Chiselbury, however, is not the landmark that visitors come to see on this hill.
As you drive on the A30 between Shaftesbury and Salisbury you will see the peculiar sight of large regimental badges carved into the hill chalk. The badges were initially created during WWI. Soldiers were garrisoned in the fields outside the village in 1916, and they carved their own regimental insignias into the hillside as they waited to go to France to fight.
Twenty badges originally stood on the hillside, and nine remain today. Every year, a Drumhead Service is held there on the closest Sunday to the 1st July – the first day of the Battle of the Somme in 1916.
Edward William’s family have owned East Farm, whose land includes Chiselbury Camp hill fort and the badges, since 1961. He explained that the badges were recently classified as ancient monuments.
‘They’re looked after and maintained by the Fovant Badges Society. But as they are now classed as ancient monuments they are ultimately in the hands of English Heritage. No one is allowed to touch them, even for maintenance, without detailed permission from English Heritage.

Fovant badges

‘Fovant Badges [Society] have a rolling contract for their upkeep. They’ll submit their plan for which badges are to be cleaned or re-chalked, and English Heritage has to approve it before any work starts.
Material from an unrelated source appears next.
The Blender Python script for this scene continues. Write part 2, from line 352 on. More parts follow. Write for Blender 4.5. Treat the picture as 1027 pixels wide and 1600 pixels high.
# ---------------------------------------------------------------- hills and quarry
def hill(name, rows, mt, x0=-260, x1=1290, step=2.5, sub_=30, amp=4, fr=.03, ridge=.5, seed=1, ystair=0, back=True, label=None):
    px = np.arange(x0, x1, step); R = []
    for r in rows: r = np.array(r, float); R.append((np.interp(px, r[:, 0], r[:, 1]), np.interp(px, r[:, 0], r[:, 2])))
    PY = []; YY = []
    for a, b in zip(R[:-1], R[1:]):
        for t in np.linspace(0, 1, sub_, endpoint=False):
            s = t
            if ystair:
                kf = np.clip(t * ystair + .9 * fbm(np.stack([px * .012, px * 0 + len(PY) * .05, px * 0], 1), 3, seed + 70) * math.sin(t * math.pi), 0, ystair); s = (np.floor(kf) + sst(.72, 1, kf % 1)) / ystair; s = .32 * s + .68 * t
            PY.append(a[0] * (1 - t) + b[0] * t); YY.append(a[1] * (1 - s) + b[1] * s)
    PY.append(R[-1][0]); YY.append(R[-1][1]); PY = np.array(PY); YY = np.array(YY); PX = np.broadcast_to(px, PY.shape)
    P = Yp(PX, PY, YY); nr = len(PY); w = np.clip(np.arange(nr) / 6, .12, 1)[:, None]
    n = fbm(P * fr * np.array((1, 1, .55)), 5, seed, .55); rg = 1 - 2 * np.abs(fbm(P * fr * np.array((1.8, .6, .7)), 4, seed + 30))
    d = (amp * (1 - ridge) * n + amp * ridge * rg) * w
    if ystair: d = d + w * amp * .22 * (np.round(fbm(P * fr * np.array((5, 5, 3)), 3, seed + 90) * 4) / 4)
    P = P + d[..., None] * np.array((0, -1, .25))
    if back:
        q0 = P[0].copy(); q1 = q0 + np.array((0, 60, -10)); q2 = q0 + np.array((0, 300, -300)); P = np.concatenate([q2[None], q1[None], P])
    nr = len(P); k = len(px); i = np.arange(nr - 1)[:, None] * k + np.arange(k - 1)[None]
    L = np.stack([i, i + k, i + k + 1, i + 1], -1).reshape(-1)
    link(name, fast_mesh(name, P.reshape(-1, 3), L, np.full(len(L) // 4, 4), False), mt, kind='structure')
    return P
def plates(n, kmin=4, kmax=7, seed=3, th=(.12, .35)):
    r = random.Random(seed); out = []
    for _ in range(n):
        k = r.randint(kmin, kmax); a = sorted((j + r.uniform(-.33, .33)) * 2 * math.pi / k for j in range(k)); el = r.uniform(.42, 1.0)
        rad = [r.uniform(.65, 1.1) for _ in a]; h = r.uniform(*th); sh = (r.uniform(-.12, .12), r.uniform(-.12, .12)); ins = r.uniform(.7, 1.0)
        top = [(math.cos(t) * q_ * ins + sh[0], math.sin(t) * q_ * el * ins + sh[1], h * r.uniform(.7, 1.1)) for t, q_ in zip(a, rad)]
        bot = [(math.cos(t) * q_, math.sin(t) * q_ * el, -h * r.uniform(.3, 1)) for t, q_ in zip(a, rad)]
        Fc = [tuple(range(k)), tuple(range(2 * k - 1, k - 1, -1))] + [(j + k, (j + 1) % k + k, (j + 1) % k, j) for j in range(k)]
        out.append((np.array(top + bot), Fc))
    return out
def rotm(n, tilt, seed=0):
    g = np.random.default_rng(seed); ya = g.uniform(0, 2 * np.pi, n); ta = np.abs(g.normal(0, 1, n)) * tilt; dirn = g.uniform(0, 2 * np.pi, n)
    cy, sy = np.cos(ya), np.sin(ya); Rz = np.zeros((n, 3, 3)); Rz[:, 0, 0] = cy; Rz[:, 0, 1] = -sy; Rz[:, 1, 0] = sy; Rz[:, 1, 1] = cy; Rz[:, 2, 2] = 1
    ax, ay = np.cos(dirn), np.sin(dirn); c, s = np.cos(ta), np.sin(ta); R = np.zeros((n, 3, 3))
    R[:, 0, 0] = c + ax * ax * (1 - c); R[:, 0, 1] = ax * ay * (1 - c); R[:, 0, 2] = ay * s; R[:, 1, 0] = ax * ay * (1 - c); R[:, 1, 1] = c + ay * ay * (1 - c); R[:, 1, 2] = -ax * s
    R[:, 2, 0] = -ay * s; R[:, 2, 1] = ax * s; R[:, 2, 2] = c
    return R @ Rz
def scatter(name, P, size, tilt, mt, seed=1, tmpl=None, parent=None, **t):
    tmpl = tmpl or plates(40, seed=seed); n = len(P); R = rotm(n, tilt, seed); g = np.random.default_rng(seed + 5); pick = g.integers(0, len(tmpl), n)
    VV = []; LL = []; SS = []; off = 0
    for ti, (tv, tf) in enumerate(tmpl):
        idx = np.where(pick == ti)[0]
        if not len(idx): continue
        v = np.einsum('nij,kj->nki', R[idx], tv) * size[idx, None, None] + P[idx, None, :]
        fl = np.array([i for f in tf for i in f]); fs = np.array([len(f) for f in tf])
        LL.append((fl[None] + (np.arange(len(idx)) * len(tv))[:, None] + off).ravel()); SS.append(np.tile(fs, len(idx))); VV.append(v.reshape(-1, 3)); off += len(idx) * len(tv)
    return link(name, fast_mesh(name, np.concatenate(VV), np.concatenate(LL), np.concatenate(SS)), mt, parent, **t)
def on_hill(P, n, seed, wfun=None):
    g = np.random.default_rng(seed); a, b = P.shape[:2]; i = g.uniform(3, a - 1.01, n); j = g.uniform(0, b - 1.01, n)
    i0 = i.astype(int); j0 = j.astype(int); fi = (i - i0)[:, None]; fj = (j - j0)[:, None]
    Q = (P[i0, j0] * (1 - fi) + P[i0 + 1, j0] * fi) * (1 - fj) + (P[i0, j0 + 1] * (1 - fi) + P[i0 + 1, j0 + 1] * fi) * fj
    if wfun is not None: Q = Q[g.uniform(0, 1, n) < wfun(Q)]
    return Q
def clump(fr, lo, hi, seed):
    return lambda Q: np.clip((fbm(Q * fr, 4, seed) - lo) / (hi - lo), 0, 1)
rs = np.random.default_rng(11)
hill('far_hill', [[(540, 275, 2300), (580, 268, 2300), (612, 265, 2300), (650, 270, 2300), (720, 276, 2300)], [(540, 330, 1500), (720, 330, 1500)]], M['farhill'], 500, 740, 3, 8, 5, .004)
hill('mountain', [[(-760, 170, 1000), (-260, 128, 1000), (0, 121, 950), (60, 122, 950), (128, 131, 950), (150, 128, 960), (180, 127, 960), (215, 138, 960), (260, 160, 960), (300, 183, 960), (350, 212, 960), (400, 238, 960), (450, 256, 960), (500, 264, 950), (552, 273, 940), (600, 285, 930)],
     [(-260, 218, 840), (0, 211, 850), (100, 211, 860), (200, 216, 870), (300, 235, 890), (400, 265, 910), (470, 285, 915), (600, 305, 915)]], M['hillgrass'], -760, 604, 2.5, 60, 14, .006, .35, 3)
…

‘We just run cattle along the side of the downs – it’s too steep to do anything else with it. If you walk on the footpath through the badges they look like nothing at all. Each one is about half to three-quarters of an acre. When they re-chalk one – every three or four years –they need to transport 30 tonnes of chalk for each one.’
The badges are maintained each year in June, in preparation for the Drumhead Service, at a cost of £30,000 a year to the Society.